De 1983 à 2008, Alison Bechdel (dont les parents, professeurs d’anglais, gèrent un funérarium) publie le
comics bi-mensuel
Dykes to Watch Out For (
DTWOF, partiellement traduit chez Cyprine et Prune Janvier,
Lesbiennes à suivre) dans des magazines féministes. La série propose une lecture féministe et lesbienne des événements nationaux – élections présidentielles, interventions au Moyen-Orient, crises financières – et communautaires – épidémie de Sida, évolution des
gay prides, lois pro ou anti LGBT (lesbiennes, gays, bi et trans). Ses vignettes sont parsemées de références littéraires, notamment grâce à des ouvrages subrepticement placés dans le décor. Le personnage principal, Mo, est un portrait à peine voilé de l’auteure. Les personnages secondaires sont d’origine sociale, d’appartenance ethnique et d’identité sexuelle diverses. Ainsi, de nombreux personnages africains-américains gravitent autour du personnage principal blanc, fait rare dans la culture américaine. Cette conscience politique manifeste donne à la série une tonalité gauchiste politiquement correcte si forte qu’A. Bechdel avoue avoir créé deux personnages pour remédier à cette étiquette : Sydney, compagne improbable de Mo, professeure de littérature cynique, procapitaliste et infidèle, et Cynthia, étudiante chrétienne qui a fait vœu de chasteté, affiliée au parti républicain et ayant pour ambition de rejoindre la CIA.
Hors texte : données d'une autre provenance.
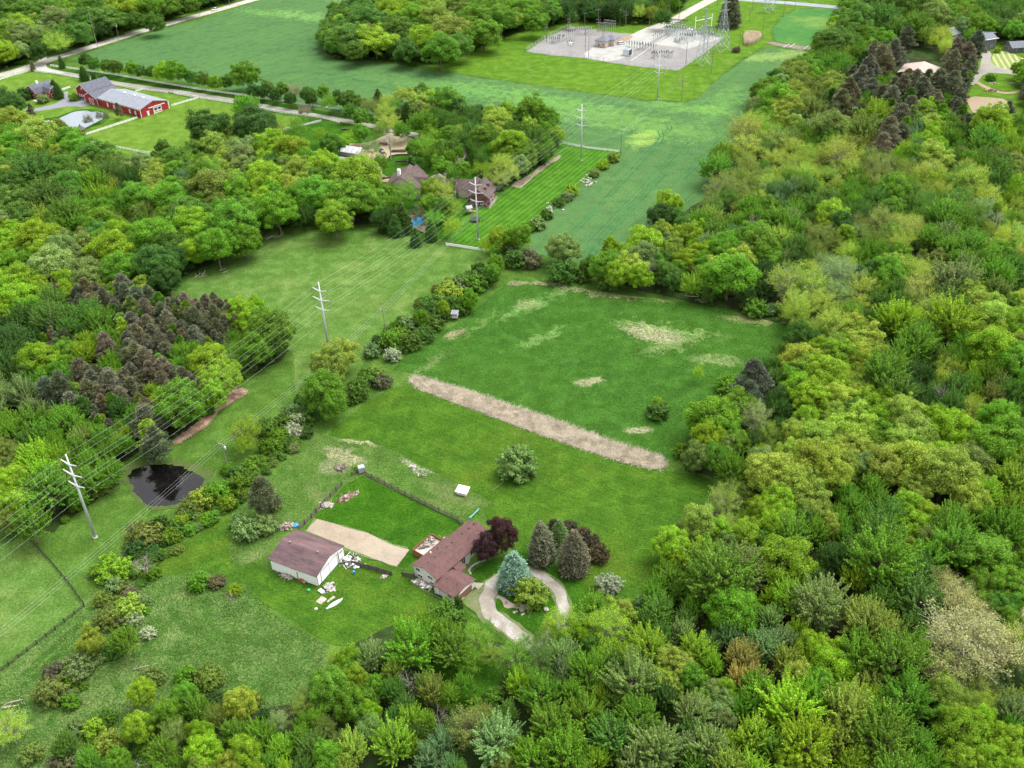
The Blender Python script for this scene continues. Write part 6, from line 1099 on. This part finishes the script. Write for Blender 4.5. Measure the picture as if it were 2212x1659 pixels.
(2,1): "300,120,140,Go 60,190,70,Lm 500,100,80,Dm 680,170,125,Ys 830,200,110,Ys 1000,130,120,Ps 1320,120,100,Go 1380,230,80,Mm 1150,230,90,Ys 1540,200,105,Ys 1750,150,140,Pm 1650,20,50,Oo 2020,120,120,Gm 2150,60,80,Mm 470,340,62,Gh 570,340,42,Ph 1250,290,80,Mm 1840,240,90,Yo 2010,300,65,Yo 2150,300,60,Yo 750,520,85,Do 960,460,100,Ys 1200,540,100,Yo 1390,420,130,Lm 1290,480,70,Mm 1500,560,120,Gm 1740,420,140,Lm 1620,350,90,Ys 1900,400,80,Ys 2020,400,90,Yo 2150,420,100,Lo 1980,620,130,Lo 2150,700,110,Go 1700,700,60,Ys 1820,560,80,Gm 1300,760,130,Gm 1380,880,110,Mm 780,680,110,Yo 1000,650,120,Lo 920,760,130,Lo 760,830,90,Lo 1130,800,75,Ys 840,920,110,Lo 1000,930,90,Yo 1180,950,90,Lo 1310,920,75,Lo 470,800,88,Np 630,900,65,Bb 300,830,70,Gh 360,960,90,Go 200,1060,130,Go 280,1150,90,Go 160,1200,95,Lo 470,1050,95,Ps 330,1390,95,Gm 1670,910,75,Bb 1560,900,80,Dm 1880,990,75,Ys 2050,1060,110,Go 1430,1020,100,Yo 1600,1050,80,Lo 1100,1100,130,Yo 880,1170,110,Yo 720,1150,90,Yo 700,1290,90,Yo 870,1330,140,Yo 1100,1250,110,Yo 1300,1150,80,Go 1500,1150,120,Yo 1740,1120,115,Lo 1850,1190,85,Ts 1880,1330,105,Oo 1500,1340,155,Yo 1700,1430,155,Yo 1300,1370,110,Yo 1230,1490,85,Gm 2070,1220,140,Go 2150,1450,140,Lm 570,1420,135,Yo 700,1500,130,Yo 640,1590,105,Lo 270,1600,90,Ys 330,1520,60,Os 850,1610,100,Yo 1120,1610,85,Gm 960,1420,110,Yo 100,760,36,Ls 0,1260,50,Gh 1990,760,80,Gm 580,700,70,Mm 640,1000,70,Dm 440,1200,70,Dm 640,620,60,Mm 560,1160,70,Os 1480,760,80,Dm 1620,620,80,Mm 1780,850,90,Mm 2120,880,80,Mm 240,960,60,Gh",
(0,2): "200,80,110,Gm 60,60,60,Oo 930,140,90,Oh 1040,80,55,Dh 1170,60,48,Lh 730,370,85,Lh 740,470,50,Ph 930,350,75,Bb 740,590,50,Oh 830,620,80,Yh 700,690,65,Oh 585,840,76,Yo 810,830,88,Gm 510,1000,72,Ph 430,1020,40,Lh 960,780,40,Wh 850,520,38,Bh 1280,455,58,Gh 1400,450,42,Bh 1490,560,40,Bb 1520,505,36,Lh 330,1160,85,Oh 460,1230,48,Gh 60,1400,105,Ys 920,1170,78,Lo 1070,1310,95,Go 1190,1190,78,Go 1280,1270,80,Gm 1560,1240,95,Yo 880,1400,88,Lo 1130,1440,80,Ps 1250,1430,55,Lo 1500,1420,80,Gm 1680,1450,100,Gm 1200,1060,60,Gh 1350,1080,75,Oh 1800,1360,68,Ps 1950,1270,68,Os 2140,1150,105,Go 2180,950,56,Ys 1970,1380,60,Gm 1600,1560,90,Lo 1330,1560,100,Lo 1060,1560,90,Gm 720,1500,85,Yh 600,1400,55,Lh 430,1510,85,Mm 580,1620,80,Gm 760,1620,70,Go 1830,1530,80,Lm 2000,1520,90,Mm 2100,1400,70,Os 1740,1640,80,Gm 2130,1600,90,Go 1500,1640,80,Yo 700,1330,50,Gh 420,1630,80,Bh 1720,80,60,Ph 1600,110,70,Ph 1560,60,50,Ph 780,480,40,Oh 640,380,45,Gh 880,250,60,Dh 350,1040,60,Bh 980,1060,60,Oh 1380,1330,70,Os 500,1400,60,Ph 200,1560,70,Oh 1110,150,50,Gh 1230,110,40,Gh 660,560,45,Oh 870,690,45,Wh 760,690,45,Bh 1450,1330,60,Os",
(1,2): "675,690,95,Mh 755,600,33,Do 450,870,145,Gm 700,880,120,Gm 860,850,95,Gs 190,930,90,Pm 50,950,80,Lo 100,1090,80,Lo 220,1140,65,Go 440,1110,80,Bb 580,1160,90,Om 70,1250,100,Go 180,1390,88,Ps 440,1340,85,Lm 640,1340,70,Bb 650,1490,85,Sm 330,1500,125,Lm 60,1550,100,Ym 700,1190,75,Gm 830,1410,120,Os 1000,1460,150,Pm 850,1240,50,Gh 990,1190,55,Gh 1150,1100,90,Lm 1130,950,115,Gs 1290,960,100,Ms 1440,720,100,Ls 1440,930,105,Pm 1640,640,90,Gm 1740,770,125,Ls 1590,770,80,Lo 1980,870,120,Lm 2050,630,100,Mm 1900,1110,155,Pm 1600,1030,120,Gm 1300,1190,130,Gm 1500,1180,90,Gm 1350,1360,140,Gm 1560,1330,120,Gm 1750,1450,150,Mm 1450,1560,150,Gm 1920,1350,130,Gm 2080,1200,90,Dm 2150,420,90,Gm 2140,200,100,Lo 2150,970,95,Yo 2050,1520,160,Pm 1250,1600,130,Gm 1050,1640,90,Os 1650,1600,90,Lm 560,1580,85,Sm 1305,190,84,Nc 1415,150,56,Sc 1510,262,86,Nc 1570,150,70,Xh 1670,265,80,Xh 1390,80,50,Xh 1480,105,60,Xh 1630,200,60,Xh 1350,760,60,Ys 1290,850,60,Ms 1190,840,40,Gs 1400,820,60,Gs 1120,375,88,Uc 1230,520,88,Yh 1735,465,60,Wh 1035,150,92,Ko 935,220,80,Ko 790,1120,70,Gm 930,770,60,Ms 330,1150,80,Mm 340,1340,60,Mm 1780,1250,80,Mm 1820,640,60,Yo",
(2,2): "110,90,110,Yo 560,90,100,Lo 700,130,110,Gm 230,400,215,Gm 660,330,145,Lo 310,640,135,Go 860,130,90,Gm 1270,160,140,Mm 1300,300,210,Gm 1500,90,110,Lo 1530,560,150,Mm 1000,320,100,Dm 1750,220,145,Gm 1970,300,145,Go 2080,100,130,Gm 1840,830,235,Ts 1780,640,130,Ts 2050,900,140,Ts 900,600,165,Pm 700,570,110,Lm 560,690,80,Pm 1200,740,150,Ym 1130,930,140,Gm 960,1010,120,Lo 1380,980,175,Gm 1450,1210,165,Gm 1700,1180,100,Yo 1050,1290,165,Ym 700,1250,175,Lm 530,850,110,Sm 380,940,100,Rm 500,1150,120,Gm 270,1240,75,Po 190,1160,50,Bh 60,1290,115,Pm 450,1450,115,Lm 180,1520,135,Pm 800,1480,165,Lm 1280,1480,175,Gm 1520,1500,110,Gm 1800,1400,145,Lo 2150,1300,125,Pm 2100,1520,110,Lo 100,890,105,Lm 300,800,90,Sm 1100,1620,100,Lm 700,1620,90,Lo 1750,1600,90,Mh 400,150,100,Lo 230,130,90,Lo 2100,480,110,Go 60,1080,90,Go 430,640,90,Go 1580,1590,90,Mh 1900,1100,100,Ys",
}
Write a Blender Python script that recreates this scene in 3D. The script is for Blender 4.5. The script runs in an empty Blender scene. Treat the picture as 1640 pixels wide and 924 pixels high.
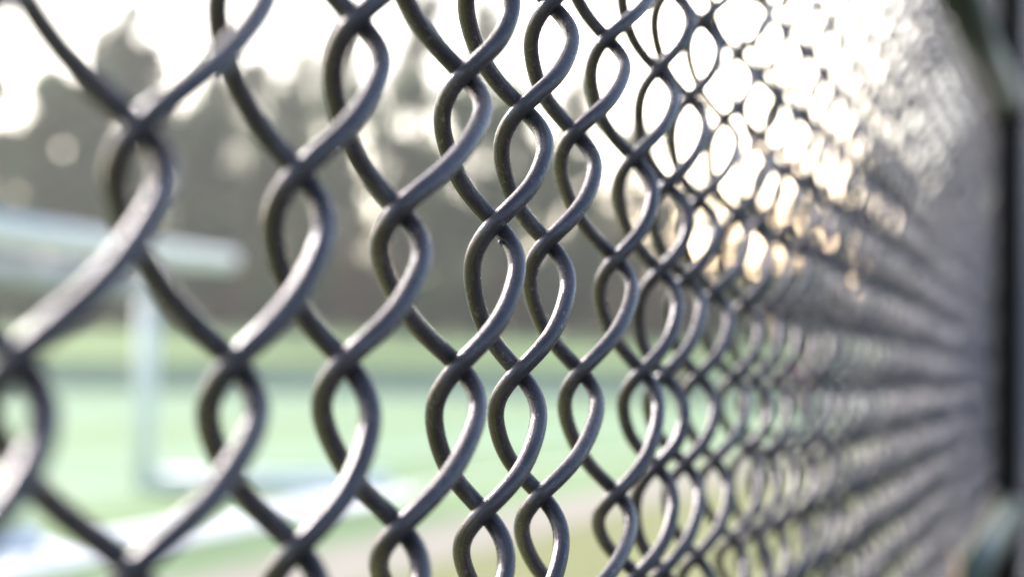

DTWOF n’a jamais été publié dans un quotidien grand public. En 1983, les représentations d’un monde où l’homosexualité va de soi, où le thème principal n’est ni le coming out ni la difficulté d’exister, sont particulièrement rares. La série aborde des questions universelles telles que la fidélité ou les relations de pouvoir dans un couple, mais également l’homoparentalité, le travestisme et la transsexualité. Parce que les personnages savent ce qu’ils sont et l’imposent au monde qui les entoure sans que ce soit un problème, sauf éventuellement pour les autres, la série est libératrice et acquiert le statut de série culte. A. Bechdel met fin à
DTWOF à la suite du succès phénoménal de ses mémoires autobiographiques,
Fun Home (2006), qui rappellent la série par son graphisme et ses constantes références littéraires et politiques. Moins caustique et plus universel que
DTWOF, ce « roman graphique » est souvent comparé à
Maus de Art Spiegelman et à
Persepolis de Marjane Satrapi* : le ton est à la fois divertissant et sérieux, avec, au centre de l’intrigue, la pression sociale et familiale dans un contexte historique spécifique.
Fun Home frappe par la profusion de détails, la finesse des métaphores littéraires et picturales, et la reproduction minutieuse d’archives épistolaires et photographiques, dévoilant le perfectionnisme de l’auteure. Les dessins d’A. Bechdel requièrent une « lecture » tout aussi soignée que ses mots, alors même que
Fun Home retrace également sa formation artistique. A. Bechdel alimente son blog où elle promeut volontiers d’autres artistes qui peuvent l’inspirer, qu’il s’agisse de ses auteurs de bandes dessinées lesbiennes et gays préférés, Ariel Schrag et Eric Orner, d’artistes musicaux tels que Phranc ou Gretchen Phillips, ou d’un roman de Sarah Waters. À l’instar de
Fun Home, où sont sans cesse cités la mythologie grecque, F. Scott Fitzgerald et James Joyce, les bandes dessinées d’A. Bechdel semblent avoir pour mission de partager avec le plus grand nombre, dans la plus grande simplicité, les références culturelles les plus diverses, avec pour uniques critères de discrimination leur pertinence et leur qualité. Le rapport de l’auteure à ses aînés est d’ailleurs des plus décontractés. Dans
Fun Home, Alison, qui s’acquitte laborieusement de la lecture de l’ouvrage de J. Joyce
Ulysse, commente prosaïquement « What the fuck ? » et retourne à la lecture de Colette.